En cambio, las pocas instituciones metropolitanas que ya existen —señaladamente la Comisión Ambiental de la Magalopolis, tan activa en estos días— tienden por una parte a no estar integradas por municipios (no se diga barrios y colonias) sino sólo por autoridades estatales y el gobierno federal, y por la otra a ser marcadamente administrativas, casi antipoliticas, como si la definición de los problemas y la aplicación de las soluciones fuera un asunto técnico. Como se ha visto en estos días, una vez más, a propósito de la mala calidad del aire y el modo de mejorarla.
Se trata sin duda de una idea incipiente, quizá demasiado elemental dada la magnitud del desastre, pero que acaso pueda comenzar a revertir el desgobierno y el sobregobierno que padece la urbs ciudad de México.
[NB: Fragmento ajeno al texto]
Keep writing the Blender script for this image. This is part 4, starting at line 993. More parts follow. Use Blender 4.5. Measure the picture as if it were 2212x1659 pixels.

En todo caso, y lo digo sin cursilería, es una fantasía nacida de la esperanza: si dentro de dos semanas Delfina Gómez gana la gubernatura del estado de México, y el año próximo Claudia Sheinbaum o Martí Batres arrasan en el antiguo Distrito Federal y Andres Manuel López Obrador obtiene al fin la presidencia de la república, acaso se produzca la coyuntura necesaria para por fin enfrentar los problemas comunes de todas las chilangas. Al menos porque será la primera vez en veinte años que los gobiernos federal, del DF y del estado de México estarán en manos del mismo partido —y puede que sus dirigentes todavía se acuerden de que hoy se proponen la regeneración nacional.